В вышедшей в издательстве «Новое литературное обозрение» книге «Между «Правдой» и «Временем» прослеживается история Центрального телевидения в Советском Союзе с середины 1960-х до начала 1980-х годов. Её автор Кристин Эванс анализирует советские новостные программы, многосерийные фильмы и игровые шоу.

К началу 1970-х годов критики и сотрудники Центрального телевидения уже утверждали, что художественный телевизионный мини-сериал может вытеснить новости как основной жанр для решения эстетико-политической проблемы документального телевидения: очевидной неспособности рентгеновского зрения телекамеры мгновенно и без усилий выразить советское превосходство в морально сложном международном ландшафте. В центре этих дискуссий находился самый знаковый советский телевизионный мини-сериал всех времен — двенадцатисерийный, почти четырнадцатичасовой фильм Татьяны Лиозновой «Семнадцать мгновений весны».

С любезного разрешения издательства мы публикуем главу «Штирлиц как герой постфанатической эпохи».

… А что же получат взамен зрители, приняв моральную двусмысленность — и необходимость — государственной власти и спецслужб? «Семнадцать мгновений весны» предлагали несколько возможностей. В фильме содержалась новая, экспериментальная и более инклюзивная политика, признающая неизгладимый ущерб, нанесенный сталинизмом, и потребность в новых героях и новом стиле руководства. Основой этого нового политического компромисса могло быть, во-первых, признание человечности и патриотизма по обе стороны показанных в фильме социальных и политических баррикад, а во-вторых — общее желание сохранить советское господство в Восточной Европе.

Как сразу заметили советские зрители, нацисты на экране не только «говорили нашими мыслями, нашими формулировками» — весь их мир сильно смахивал на послевоенный Советский Союз. Это касалось, например, покроя одежды, который, как пишет Марк Липовецкий, напоминал европейский стиль конца 1960-х, а не середины 1940-х. В предыдущих советских фильмах о падении Берлина, например в одноименной картине Михаила Чиаурели (1949), последние дни правления Гитлера были исполнены паники, истерики и жестокости.

А вот в «Семнадцати мгновениях весны», как с тревогой отмечали многие зрители, Берлин 1945 года выглядел совершенно спокойным, почти не разрушенным, в нем царила рутина бюрократической жизни.

Использование в сериале кинохроники и флешбэков для описания нацистских преступлений (когда о них шла речь) имело эффект удаления их либо во времени — в прошлое, либо географически — на фронт. Герои, пережившие нацистские тюрьмы и концлагеря, такие как профессор Плейшнер, к моменту своего появления в кадре уже находились на свободе.
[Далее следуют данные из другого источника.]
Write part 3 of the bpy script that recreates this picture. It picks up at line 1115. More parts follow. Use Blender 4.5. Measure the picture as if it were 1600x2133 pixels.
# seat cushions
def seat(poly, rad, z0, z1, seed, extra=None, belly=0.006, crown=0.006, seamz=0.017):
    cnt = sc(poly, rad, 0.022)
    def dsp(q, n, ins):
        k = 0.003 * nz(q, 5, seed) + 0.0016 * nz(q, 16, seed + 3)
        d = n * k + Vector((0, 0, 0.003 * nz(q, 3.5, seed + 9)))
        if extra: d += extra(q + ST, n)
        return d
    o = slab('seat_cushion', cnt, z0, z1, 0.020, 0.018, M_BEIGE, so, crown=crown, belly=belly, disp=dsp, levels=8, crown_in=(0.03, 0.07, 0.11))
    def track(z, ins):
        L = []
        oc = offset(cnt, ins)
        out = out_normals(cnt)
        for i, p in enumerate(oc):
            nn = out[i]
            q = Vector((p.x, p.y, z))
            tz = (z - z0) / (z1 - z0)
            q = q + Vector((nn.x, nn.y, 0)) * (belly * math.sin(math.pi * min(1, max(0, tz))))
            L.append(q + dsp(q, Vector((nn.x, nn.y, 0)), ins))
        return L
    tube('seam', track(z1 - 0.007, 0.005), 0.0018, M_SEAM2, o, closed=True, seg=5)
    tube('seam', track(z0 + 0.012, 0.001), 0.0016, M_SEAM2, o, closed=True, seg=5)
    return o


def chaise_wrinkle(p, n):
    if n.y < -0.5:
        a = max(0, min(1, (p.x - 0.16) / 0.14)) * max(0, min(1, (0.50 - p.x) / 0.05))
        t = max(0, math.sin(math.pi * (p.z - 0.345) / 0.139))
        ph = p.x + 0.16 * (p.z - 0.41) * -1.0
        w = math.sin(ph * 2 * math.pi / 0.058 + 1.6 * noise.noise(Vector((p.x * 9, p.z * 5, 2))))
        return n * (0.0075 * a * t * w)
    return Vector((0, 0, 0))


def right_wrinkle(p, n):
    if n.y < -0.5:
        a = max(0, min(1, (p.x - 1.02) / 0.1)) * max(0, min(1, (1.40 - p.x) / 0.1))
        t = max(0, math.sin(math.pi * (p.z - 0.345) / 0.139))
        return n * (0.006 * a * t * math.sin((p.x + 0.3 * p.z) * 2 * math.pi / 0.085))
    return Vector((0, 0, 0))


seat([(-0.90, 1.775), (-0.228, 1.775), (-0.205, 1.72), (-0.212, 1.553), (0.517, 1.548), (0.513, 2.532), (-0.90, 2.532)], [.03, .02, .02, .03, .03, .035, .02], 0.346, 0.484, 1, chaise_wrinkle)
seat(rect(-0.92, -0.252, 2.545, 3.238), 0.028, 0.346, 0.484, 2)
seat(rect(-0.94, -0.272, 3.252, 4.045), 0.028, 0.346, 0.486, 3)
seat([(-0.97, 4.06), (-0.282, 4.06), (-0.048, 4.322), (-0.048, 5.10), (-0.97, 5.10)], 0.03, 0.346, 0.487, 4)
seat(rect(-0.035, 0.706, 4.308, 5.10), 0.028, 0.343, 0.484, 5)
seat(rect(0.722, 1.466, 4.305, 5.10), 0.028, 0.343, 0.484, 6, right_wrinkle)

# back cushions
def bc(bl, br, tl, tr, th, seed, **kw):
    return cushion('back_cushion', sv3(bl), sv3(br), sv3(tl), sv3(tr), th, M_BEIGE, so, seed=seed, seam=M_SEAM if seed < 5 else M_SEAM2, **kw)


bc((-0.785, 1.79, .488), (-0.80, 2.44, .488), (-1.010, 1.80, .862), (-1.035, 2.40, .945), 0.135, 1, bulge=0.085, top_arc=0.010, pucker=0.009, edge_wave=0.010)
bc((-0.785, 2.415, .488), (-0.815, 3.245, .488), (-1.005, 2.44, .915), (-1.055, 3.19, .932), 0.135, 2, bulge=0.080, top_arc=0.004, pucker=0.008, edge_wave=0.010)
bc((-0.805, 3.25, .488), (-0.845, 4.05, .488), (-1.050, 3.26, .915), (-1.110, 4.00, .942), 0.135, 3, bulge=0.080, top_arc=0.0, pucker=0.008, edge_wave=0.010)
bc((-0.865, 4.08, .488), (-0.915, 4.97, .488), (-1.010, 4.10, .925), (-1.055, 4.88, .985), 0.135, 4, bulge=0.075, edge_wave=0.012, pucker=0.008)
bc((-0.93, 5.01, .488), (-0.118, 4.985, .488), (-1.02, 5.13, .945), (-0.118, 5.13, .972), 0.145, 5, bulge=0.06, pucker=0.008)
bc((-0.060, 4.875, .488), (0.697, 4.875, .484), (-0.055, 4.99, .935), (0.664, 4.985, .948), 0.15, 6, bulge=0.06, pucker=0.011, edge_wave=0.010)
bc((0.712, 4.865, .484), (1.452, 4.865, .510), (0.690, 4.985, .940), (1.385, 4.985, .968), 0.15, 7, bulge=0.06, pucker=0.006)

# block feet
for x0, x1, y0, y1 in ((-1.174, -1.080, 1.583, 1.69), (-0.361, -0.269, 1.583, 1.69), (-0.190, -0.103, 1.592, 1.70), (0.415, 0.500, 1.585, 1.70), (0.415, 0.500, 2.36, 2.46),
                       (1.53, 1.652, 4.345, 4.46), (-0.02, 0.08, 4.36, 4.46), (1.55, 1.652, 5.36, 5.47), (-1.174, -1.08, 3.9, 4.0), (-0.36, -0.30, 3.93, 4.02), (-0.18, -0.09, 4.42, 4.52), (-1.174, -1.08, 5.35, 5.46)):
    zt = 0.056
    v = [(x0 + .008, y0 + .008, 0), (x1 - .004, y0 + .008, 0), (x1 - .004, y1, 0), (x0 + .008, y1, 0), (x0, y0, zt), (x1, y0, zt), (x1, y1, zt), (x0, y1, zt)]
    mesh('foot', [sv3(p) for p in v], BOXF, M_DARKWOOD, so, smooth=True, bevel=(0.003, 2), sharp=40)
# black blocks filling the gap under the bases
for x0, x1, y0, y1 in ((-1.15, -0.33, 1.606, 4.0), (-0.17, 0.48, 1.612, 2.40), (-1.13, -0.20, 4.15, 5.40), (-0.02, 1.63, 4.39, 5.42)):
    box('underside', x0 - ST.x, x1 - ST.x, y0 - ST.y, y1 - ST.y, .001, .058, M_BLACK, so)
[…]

Как и хрущевские возвращенцы из ГУЛАГа, они были отмечены травмами прошлого, оставившими неизгладимые раны; так, нам не раз сообщают, что Плейшнер был морально и физически ослаблен пребыванием в концлагере.

Все эти преступления нацистских офицеров имели гораздо большее отношение к политической жизни позднего СССР. Один критик в газете «Советская культура» описывал злодеяния персонажей-нацистов словами, в которых можно было бы критиковать интриги и коррупцию советской партийной элиты 1970-х годов: «Вообще, — писал он, — фашистская верхушка рейха, насквозь прогнившая в борьбе за власть и сферы политического влияния, погрязшая в стяжательстве и узаконенном грабеже, показана в фильме на редкость впечатляюще и определенно».

Наряду с коррумпированной структурой власти, мир фильма с послесталинским СССР роднит и наличие требовательной технократической элиты, чей спрос на потребительские товары и профессионально-интеллектуальную свободу то и дело порождает проблемы.

Штирлиц беззаботно говорит об «инакомыслии» и «перековке», а ведь это были ключевые слова в советских дебатах об интеллигенции и диссидентстве.

Здесь, как отмечают исследователи, фильм обещает, что эти интеллектуальные и потребительские требования должны быть, в идеале, удовлетворены. В первой серии Штирлиц не разделяет беспокойства подчиненного по поводу заключенного, слушавшего иностранные (вражеские) радиопередачи: «Люди выдумали радио для того, чтобы его слушать, вот он и наслушался». Затем он размышляет о том, что, если заключенный действительно ученый, не следует ли привлечь его к работе над военными проектами, предоставив ему «домик в сосновом лесу» и «много хлеба с маслом», и этот план действий сильно напоминает о советских научных колониях и секретных военных городах. Тогда этот заключенный, настаивает Штирлиц, сразу же прекратил бы «болтать».